Every person who serves in a soup kitchen practices holy resistance to those powers that would have us think that segregated wealth is better than commonwealth. Every person who works on behalf of the homeless exhibits the power of resurrection in the face of those powers that would have us cower and become afraid of the almighty law, of the priestly status of property owners.
To resist fear and death is living proof of Christ's resurrection. To incorporate into one's life the holy practices of positive maladjustment to society is living proof that Jesus keeps popping up from the grave in a brand new disguise.
On Easter Sunday many churches will use religious words that have no meaningful content. They will praise Jesus and glory in his rising from death. But the reality is blunt and basic, even if the dead man Jesus walked again through walls, so what? Good for him, but what does that have to do with us? Even if the Creator of the universe reanimated the dead corpse of a first century peasant -- so what?
The real truth of Easter is not about a dead man walking. Rather, it is about people like you and me standing up to our fears and frustrations. Easter faith is to, with firm backbone, resist those forces that try to grind some people up, turn some people into victims, squash some people's dreams, while all the time benefiting from other people's misery.
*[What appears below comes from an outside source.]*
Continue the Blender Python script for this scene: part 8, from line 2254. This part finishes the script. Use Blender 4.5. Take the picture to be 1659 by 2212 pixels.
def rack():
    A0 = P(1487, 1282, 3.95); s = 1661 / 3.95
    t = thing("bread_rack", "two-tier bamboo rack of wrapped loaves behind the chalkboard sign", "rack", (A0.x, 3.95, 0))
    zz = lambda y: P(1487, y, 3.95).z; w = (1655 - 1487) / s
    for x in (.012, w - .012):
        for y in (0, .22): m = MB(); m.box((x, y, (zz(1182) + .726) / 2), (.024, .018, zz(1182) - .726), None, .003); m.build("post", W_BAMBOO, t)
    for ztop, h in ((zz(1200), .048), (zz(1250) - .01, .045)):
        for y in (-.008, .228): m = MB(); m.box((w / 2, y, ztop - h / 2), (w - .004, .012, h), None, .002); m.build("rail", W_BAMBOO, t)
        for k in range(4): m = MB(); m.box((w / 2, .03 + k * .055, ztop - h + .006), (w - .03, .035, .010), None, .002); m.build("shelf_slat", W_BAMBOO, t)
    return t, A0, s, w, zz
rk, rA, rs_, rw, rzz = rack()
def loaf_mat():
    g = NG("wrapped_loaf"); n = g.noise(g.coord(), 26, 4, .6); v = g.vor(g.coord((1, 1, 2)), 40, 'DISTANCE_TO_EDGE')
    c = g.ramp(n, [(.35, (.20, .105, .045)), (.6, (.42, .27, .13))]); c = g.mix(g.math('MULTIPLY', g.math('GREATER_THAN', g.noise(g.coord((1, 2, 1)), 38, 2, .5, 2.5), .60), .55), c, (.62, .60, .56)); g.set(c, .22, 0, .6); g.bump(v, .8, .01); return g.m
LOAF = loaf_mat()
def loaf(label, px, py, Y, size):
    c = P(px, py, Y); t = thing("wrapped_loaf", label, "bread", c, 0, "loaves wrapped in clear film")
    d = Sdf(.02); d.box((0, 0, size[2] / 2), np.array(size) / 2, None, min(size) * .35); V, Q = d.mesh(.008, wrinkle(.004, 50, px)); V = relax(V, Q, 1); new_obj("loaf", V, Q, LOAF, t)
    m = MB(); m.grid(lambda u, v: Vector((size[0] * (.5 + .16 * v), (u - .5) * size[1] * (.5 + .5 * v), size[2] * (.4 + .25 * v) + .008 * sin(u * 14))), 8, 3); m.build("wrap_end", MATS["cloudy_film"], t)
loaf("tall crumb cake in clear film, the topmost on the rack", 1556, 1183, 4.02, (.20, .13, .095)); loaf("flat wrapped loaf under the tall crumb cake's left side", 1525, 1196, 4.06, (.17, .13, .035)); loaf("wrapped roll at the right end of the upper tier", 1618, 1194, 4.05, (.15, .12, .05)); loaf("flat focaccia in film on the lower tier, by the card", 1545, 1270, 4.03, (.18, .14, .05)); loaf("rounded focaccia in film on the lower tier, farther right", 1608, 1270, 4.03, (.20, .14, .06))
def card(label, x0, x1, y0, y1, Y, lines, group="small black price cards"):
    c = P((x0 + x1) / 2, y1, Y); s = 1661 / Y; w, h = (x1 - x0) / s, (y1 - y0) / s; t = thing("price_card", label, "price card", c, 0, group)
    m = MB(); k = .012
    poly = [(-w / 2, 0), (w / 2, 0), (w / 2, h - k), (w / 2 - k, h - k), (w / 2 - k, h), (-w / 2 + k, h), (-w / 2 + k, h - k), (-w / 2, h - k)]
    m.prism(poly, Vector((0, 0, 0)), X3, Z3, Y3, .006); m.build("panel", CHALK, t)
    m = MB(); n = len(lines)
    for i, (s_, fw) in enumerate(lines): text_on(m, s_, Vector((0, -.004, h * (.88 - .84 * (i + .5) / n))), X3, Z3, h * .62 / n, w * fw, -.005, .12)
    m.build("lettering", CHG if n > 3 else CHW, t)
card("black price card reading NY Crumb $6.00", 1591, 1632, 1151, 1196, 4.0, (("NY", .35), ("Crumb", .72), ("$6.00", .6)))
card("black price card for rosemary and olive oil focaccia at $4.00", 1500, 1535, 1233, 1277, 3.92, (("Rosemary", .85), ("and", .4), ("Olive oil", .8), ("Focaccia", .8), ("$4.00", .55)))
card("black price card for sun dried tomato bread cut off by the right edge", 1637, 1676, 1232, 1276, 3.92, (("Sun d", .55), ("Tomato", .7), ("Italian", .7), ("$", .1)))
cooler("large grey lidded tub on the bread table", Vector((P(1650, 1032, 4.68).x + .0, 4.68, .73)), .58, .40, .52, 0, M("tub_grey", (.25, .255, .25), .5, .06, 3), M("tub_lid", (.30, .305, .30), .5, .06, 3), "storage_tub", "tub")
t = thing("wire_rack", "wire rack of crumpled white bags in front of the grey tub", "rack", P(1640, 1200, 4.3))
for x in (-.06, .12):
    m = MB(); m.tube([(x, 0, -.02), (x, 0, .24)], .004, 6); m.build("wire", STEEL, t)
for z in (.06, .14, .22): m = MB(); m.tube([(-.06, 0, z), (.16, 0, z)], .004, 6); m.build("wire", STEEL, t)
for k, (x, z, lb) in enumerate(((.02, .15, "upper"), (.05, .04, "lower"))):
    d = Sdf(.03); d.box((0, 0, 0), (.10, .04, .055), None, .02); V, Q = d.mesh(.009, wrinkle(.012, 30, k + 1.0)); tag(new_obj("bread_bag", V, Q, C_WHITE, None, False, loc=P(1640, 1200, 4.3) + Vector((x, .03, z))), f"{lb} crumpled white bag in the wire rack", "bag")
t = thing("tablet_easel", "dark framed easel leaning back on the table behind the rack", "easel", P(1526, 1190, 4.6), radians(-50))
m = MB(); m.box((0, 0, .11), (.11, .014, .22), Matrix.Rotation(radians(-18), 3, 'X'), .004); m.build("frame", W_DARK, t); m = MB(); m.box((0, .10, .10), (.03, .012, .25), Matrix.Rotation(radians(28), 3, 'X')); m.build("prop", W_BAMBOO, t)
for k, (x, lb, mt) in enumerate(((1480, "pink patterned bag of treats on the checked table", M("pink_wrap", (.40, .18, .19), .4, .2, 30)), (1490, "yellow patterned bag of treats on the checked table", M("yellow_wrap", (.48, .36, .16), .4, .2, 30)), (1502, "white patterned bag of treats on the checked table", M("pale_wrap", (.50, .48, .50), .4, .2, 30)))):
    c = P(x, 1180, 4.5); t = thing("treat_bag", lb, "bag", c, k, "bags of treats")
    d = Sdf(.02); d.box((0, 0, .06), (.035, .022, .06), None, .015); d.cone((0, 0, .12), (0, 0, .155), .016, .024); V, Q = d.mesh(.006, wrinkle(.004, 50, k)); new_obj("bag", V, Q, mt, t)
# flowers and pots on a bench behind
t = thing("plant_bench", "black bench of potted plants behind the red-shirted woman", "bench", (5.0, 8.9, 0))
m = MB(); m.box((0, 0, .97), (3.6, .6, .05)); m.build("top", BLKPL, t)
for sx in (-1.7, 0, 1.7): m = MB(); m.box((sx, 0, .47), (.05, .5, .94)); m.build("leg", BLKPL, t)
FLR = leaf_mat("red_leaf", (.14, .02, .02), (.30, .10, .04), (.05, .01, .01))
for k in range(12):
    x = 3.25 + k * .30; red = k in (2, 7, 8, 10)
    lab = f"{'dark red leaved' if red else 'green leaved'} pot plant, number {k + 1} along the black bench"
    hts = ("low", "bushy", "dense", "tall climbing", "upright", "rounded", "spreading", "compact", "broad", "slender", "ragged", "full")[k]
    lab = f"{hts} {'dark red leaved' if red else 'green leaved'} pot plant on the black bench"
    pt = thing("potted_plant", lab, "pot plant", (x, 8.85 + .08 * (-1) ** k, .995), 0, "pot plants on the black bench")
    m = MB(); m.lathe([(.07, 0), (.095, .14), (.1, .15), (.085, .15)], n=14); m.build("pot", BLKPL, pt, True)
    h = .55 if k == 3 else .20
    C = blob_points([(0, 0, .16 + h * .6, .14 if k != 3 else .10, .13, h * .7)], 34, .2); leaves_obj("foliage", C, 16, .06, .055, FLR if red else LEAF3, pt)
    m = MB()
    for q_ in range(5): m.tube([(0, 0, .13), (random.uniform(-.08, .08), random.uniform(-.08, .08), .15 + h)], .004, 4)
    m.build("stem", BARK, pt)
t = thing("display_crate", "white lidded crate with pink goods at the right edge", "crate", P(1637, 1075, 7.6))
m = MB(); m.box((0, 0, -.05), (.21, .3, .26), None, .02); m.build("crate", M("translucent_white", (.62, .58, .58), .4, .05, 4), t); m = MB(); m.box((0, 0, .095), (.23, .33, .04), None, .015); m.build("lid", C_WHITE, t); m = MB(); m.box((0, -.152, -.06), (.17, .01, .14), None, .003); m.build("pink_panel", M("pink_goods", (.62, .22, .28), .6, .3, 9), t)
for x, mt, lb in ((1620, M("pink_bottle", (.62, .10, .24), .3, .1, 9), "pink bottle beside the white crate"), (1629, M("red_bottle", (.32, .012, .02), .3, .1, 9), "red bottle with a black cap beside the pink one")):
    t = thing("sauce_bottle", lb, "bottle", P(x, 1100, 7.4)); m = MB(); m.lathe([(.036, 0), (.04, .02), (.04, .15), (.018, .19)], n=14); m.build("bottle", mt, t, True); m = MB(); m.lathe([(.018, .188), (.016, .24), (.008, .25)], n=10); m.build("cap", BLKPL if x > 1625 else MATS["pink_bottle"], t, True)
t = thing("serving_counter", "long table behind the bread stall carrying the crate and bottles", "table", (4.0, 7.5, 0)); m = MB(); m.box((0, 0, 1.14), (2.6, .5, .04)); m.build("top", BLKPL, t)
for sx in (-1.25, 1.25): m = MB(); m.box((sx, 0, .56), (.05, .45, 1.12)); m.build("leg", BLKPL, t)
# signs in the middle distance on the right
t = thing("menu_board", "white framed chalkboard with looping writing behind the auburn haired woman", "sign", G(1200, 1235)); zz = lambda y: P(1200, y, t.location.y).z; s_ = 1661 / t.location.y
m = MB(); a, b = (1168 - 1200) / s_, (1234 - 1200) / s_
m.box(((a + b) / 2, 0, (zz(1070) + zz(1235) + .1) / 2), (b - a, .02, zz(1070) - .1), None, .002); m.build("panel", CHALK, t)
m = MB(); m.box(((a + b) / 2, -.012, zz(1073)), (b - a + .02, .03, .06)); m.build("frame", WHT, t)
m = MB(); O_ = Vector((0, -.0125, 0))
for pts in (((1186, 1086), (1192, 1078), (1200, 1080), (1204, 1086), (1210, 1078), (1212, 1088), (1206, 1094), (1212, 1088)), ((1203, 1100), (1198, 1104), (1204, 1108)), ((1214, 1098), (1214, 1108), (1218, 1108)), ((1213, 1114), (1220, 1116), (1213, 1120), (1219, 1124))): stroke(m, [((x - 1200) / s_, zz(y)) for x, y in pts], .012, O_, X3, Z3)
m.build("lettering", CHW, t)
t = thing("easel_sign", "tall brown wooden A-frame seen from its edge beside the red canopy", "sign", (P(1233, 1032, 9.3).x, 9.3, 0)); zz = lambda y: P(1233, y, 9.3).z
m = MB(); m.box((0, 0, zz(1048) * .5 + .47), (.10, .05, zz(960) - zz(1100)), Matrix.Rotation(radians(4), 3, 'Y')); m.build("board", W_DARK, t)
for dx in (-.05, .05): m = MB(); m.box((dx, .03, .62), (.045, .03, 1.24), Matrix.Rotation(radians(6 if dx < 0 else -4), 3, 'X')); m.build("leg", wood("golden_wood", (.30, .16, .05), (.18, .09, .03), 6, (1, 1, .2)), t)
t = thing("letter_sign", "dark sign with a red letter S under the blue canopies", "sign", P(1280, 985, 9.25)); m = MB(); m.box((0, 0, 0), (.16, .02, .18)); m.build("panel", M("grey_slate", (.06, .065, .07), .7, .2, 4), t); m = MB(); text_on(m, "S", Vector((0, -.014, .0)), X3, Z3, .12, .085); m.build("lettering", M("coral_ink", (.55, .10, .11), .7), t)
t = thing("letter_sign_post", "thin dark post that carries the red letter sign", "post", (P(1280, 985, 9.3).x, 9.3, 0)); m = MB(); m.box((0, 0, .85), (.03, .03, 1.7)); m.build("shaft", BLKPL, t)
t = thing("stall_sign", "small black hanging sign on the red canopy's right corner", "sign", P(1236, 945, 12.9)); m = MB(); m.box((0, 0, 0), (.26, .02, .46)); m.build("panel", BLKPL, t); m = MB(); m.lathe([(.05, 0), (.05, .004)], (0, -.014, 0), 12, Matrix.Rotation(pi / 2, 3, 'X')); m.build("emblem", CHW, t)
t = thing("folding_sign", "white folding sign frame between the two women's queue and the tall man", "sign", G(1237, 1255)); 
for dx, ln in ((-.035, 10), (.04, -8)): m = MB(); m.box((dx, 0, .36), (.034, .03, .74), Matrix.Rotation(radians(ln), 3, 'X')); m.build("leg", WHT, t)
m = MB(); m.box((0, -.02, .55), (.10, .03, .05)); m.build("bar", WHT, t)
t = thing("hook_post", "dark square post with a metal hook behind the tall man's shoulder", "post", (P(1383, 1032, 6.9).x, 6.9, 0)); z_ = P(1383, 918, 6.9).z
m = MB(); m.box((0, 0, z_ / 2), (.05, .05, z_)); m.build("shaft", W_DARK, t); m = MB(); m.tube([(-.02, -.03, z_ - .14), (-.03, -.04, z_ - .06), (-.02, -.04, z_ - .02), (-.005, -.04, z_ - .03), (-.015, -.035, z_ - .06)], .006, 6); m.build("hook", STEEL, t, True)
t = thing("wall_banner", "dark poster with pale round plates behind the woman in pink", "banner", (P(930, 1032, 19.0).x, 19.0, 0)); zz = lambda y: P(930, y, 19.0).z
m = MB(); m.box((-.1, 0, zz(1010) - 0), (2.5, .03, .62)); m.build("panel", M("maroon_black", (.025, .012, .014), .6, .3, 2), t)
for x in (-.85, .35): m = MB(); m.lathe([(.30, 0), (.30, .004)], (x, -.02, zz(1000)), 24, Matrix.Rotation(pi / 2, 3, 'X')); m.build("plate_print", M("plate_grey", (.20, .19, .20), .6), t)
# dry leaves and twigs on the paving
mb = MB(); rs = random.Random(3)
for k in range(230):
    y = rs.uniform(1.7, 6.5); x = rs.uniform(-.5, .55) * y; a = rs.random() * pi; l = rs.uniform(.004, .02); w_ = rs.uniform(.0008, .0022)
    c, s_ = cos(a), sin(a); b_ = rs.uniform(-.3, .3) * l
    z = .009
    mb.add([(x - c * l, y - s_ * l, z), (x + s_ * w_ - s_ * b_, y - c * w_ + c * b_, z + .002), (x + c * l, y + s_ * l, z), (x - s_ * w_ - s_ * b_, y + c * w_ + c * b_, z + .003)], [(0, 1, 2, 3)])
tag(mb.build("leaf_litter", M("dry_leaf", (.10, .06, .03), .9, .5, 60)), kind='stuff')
Easter faith is resistance to the power that would segregate us into categories of status, like housed and homeless, and then turn us against each other.
This Easter true worship will happen in congregations that build a bridge between the haves and have-nots. True religion is the actual practice of sharing wealth and assets, networks and time, talent and treasure so that all not only survive, but thrive. True Easter faith resists religious rhetoric through embodying the simple practice of sharing. Let us bury the words and raise up actions.
This week, light a candle and resist.